NEWS ANALYSIS
NEW YORK (JTA) — Shaul Mofaz has a plan for Israeli-Palestinian peace.
Mofaz, the Likud Party defense minister-turned-Kadima leader, says the first step is the immediate establishment of a Palestinian state with temporary borders on 60 percent of the territory in the West Bank. Then, over the course of the next four to six years, the two sides would negotiate the final-status issues, including permanent borders. The final deal would be put to national referendums in Israel and Palestine.
Under his plan, not a single Israeli settlement would be uprooted during the course of final-status negotiations, and both Gaza and the West Bank would be united under a moderate Palestinian government. In the end, Jerusalem would remain united under Israeli sovereignty, the large Jewish settlement blocs in the West Bank would be annexed to Israel, and the Palestinian state would be completely demilitarized.
“Israel must initiate forward movement rather than being dragged into unwanted agreements,” Mofaz said last week at a presentation of his plan to the Conference of Presidents of Major American Jewish Organizations.
He also sat down for a one-on-one interview with JTA to discuss his proposal.
“Today, we don’t have an Israeli master plan for implementing the vision of the two-state solution,” Mofaz said. “This is the first plan.”
Absent a Palestinian partner with the willingness and standing to sign on, the only thing Mofaz needs is a genie in a bottle to make it come true.
Of course, Mofaz isn’t really expecting anyone to implement his plan anytime soon. The proposal is part of a strategy to win some attention as he jockeys for the leadership of Kadima, Israel’s chief opposition party.
In the last Kadima primary election, in September 2008, Tzipi Livni edged Mofaz by just 431 votes. While many political analysts dismissed Mofaz’s strong showing as a fluke — it was Kadima’s first primary, and less than 40,000 votes were cast — Mofaz sees himself as a strong contender for the premiership.
Having a plan to talk about allows Mofaz to criticize both Livni, his Kadima rival, and Prime Minister Benjamin Netanyahu, the presumed front-runner the next time Israel goes to elections.
The plan itself, however, hasn’t received much traction in Israel. Livni has dismissed it as a political ploy, and Israeli media outlets have shown little interest.
Mofaz came to the United States last week hoping for a better reception in a trip paid for by ORT, the worldwide Jewish educational organization. (Mofaz did some work promoting ORT during his visit.)
But if the audience at Mofaz’s presentation Nov. 19 to the Presidents Conference is any gauge, the former general’s proposal will be met with great skepticism here, too.
“I’m not sure I understand what’s new and different about it,” one questioner said at the presentation. “I don’t understand how you propose to get it done and who you propose to negotiate with.”

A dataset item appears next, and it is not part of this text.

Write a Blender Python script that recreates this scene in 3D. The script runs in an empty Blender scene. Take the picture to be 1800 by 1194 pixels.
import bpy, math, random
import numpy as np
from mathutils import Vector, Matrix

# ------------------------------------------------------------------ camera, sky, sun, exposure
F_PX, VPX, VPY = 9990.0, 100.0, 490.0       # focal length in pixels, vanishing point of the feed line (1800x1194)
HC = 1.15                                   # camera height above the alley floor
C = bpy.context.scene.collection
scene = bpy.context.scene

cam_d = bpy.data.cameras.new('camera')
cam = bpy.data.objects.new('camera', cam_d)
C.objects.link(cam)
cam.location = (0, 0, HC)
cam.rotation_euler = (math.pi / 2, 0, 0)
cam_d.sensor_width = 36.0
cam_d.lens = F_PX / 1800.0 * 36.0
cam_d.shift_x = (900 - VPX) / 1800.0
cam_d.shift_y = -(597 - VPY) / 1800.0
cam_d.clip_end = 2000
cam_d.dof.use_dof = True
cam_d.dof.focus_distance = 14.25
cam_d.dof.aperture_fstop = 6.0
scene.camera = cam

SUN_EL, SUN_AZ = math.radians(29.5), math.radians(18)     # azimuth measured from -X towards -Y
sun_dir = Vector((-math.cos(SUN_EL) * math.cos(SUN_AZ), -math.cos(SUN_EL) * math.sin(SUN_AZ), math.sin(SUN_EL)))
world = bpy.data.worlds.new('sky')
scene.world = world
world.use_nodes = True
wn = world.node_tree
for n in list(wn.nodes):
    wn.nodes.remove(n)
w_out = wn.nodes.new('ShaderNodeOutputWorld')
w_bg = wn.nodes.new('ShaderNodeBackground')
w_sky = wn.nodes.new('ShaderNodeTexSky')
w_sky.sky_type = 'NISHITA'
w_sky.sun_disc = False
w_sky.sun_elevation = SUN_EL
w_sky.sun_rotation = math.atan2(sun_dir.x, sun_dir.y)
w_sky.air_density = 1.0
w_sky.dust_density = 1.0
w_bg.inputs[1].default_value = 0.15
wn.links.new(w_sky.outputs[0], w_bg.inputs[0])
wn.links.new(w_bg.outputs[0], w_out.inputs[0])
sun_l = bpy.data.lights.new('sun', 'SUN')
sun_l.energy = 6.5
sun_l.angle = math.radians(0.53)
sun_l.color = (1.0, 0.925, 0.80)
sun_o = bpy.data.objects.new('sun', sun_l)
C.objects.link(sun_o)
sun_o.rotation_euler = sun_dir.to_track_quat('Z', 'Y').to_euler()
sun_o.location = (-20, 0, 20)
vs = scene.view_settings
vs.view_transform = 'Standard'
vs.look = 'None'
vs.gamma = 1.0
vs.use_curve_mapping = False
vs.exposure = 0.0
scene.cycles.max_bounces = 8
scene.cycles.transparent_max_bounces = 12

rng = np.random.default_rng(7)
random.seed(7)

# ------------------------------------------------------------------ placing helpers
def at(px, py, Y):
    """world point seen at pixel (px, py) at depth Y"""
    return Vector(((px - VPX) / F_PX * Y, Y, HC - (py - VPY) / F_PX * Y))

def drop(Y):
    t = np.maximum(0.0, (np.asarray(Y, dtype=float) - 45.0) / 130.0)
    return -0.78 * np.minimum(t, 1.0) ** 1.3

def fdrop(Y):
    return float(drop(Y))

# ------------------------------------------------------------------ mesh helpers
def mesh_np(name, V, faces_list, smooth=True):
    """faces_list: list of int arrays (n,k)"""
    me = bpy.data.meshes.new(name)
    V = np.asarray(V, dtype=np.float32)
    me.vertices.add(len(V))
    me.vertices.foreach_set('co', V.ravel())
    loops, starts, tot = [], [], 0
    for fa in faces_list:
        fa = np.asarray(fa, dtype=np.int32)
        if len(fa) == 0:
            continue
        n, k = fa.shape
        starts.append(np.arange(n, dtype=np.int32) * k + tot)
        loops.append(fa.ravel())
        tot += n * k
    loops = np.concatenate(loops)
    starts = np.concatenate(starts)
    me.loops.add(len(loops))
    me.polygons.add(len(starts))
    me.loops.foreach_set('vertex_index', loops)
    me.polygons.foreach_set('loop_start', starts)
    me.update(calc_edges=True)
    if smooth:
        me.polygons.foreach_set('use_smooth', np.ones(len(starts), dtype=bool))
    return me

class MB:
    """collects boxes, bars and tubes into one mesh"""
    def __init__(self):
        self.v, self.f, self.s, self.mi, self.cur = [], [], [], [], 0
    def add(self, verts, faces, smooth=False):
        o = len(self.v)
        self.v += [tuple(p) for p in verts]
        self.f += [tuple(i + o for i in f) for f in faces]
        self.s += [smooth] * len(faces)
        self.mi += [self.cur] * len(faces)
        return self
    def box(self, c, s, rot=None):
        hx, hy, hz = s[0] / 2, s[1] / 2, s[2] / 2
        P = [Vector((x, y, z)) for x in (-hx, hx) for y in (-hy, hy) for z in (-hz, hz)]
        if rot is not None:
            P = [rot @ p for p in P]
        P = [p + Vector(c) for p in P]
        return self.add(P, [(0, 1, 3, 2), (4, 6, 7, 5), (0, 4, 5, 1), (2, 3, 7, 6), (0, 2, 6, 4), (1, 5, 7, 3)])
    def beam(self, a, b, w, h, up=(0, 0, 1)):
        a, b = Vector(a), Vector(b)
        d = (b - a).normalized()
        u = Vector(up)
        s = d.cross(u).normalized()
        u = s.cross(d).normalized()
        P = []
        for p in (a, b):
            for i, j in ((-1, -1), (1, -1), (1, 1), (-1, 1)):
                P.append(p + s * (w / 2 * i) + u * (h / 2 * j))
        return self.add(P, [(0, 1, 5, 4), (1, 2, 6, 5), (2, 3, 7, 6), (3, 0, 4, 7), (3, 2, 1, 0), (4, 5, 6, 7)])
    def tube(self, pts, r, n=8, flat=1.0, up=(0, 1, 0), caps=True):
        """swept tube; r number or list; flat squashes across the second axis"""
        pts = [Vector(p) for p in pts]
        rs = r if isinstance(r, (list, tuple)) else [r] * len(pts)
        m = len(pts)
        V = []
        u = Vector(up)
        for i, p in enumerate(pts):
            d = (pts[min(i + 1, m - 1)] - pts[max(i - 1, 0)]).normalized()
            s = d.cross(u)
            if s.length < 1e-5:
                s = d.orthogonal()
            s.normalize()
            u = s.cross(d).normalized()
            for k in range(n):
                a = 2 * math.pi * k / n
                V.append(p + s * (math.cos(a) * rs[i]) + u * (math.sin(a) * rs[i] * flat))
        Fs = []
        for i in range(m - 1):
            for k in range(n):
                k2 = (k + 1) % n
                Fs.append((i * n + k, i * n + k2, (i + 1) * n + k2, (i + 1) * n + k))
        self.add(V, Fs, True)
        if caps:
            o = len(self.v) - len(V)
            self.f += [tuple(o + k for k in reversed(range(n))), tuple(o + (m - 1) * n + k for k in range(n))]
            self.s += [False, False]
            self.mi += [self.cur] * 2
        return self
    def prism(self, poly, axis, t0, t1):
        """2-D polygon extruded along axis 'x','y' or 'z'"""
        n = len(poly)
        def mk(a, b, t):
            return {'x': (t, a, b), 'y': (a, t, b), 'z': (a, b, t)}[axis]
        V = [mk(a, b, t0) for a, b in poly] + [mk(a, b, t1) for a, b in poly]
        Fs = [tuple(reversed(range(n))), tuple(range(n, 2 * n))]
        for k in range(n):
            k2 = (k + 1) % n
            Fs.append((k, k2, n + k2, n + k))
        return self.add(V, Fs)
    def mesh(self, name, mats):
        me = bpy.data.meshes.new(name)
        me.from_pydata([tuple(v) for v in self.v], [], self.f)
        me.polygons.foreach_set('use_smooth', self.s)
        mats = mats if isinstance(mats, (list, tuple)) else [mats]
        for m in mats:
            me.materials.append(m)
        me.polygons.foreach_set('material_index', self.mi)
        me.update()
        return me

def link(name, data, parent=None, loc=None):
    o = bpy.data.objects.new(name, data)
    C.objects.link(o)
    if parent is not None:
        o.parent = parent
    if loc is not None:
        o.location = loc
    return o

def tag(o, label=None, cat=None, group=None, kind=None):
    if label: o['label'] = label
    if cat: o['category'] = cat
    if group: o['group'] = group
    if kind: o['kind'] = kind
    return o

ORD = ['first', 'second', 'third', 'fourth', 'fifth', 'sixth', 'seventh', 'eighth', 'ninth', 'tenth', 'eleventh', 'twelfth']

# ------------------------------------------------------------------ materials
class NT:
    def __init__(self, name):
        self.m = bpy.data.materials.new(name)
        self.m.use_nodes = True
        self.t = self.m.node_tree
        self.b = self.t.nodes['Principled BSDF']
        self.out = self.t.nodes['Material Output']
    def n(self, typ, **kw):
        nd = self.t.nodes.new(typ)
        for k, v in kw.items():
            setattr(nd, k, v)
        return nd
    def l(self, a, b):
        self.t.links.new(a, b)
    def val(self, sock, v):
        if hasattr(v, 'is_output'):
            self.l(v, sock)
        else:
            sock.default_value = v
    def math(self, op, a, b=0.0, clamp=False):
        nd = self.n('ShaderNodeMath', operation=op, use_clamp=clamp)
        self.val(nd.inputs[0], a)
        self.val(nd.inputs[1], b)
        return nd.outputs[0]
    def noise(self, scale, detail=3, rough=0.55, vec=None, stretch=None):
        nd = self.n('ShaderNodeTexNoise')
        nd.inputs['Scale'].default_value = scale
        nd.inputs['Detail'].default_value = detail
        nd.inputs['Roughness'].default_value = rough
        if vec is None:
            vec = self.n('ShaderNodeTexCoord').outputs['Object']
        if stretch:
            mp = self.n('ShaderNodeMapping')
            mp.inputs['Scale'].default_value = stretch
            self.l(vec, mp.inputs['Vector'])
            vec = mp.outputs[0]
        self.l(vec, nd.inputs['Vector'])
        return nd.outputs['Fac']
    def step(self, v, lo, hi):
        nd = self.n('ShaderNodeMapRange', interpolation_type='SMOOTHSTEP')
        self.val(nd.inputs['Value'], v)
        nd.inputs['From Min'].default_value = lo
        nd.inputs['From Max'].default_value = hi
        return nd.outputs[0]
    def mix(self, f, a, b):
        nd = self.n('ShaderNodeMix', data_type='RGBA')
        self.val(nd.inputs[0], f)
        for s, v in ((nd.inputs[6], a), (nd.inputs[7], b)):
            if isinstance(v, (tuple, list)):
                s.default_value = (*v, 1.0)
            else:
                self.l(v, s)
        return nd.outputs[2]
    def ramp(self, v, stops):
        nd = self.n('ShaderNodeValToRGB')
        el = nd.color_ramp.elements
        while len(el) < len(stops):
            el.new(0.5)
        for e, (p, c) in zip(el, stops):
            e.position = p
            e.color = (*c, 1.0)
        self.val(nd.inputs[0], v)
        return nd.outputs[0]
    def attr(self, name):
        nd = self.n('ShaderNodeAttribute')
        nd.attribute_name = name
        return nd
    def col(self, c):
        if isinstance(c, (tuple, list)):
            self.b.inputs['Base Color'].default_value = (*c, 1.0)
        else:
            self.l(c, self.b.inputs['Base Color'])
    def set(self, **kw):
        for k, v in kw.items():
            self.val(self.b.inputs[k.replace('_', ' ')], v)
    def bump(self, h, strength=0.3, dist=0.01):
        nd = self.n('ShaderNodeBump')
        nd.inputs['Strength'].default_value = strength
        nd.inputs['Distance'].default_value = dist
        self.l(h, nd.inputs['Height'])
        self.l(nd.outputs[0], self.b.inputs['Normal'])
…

Several potential trouble spots are apparent in the plan. It presumes Palestinian acquiescence to an interim step, but the Palestinians are insisting they won’t return to the negotiating table unless final-status issues like dividing Jerusalem, the right of return to Israel for Palestinian refugees and the removal of Israeli settlements are up for discussion.
It also presumes the Palestinians would agree to trading the West Bank settlement blocs for territory in Israel proper; the Palestinians have rejected such offers in the past.
The plan ignores Hamas’ control of Gaza and the possibility that Hamas could trump the more moderate Fatah faction in the next Palestinian elections, which were supposed to be held in January but appear to be on hold.
In addition, the plan does not account for what happens if Gaza remains under Hamas control, if the proposed Israeli or Palestinian national referenda reject the deal or if final-status talks fail. The last time final-status talks failed, when Yasser Arafat rejected then-Prime Minister Ehud Barak’s offer at Camp David in 2000, the second intifada was launched. If that were to happen within Mofaz’s arrangement, the Palestinians already would have a state in 60 percent of the West Bank.
At its core, the plan differs little from other Israeli efforts to reach Israeli-Palestinian accord.
The Oslo Accords awarded the Palestinians interim territory in the West Bank and Gaza; the territory simply wasn’t called a state. The main difference in Mofaz’s vision appears to be the size of that area.
Mofaz says his plan is about changing the atmosphere between the two sides so the gaps on the final-status issues can be bridged. It sounds very much like Netanyahu’s stated strategy, which is to foster economic prosperity in the West Bank to create the conditions necessary for peace.
Talks between the Israelis and Palestinians haven’t shown much progress since they ran aground in 2000. And Mofaz’s proposal, given its reception thus far, doesn’t seem likely to get the two sides past their current impasse.
The question is whether it can at least give him a boost in his effort to move past Livni and Netanyahu.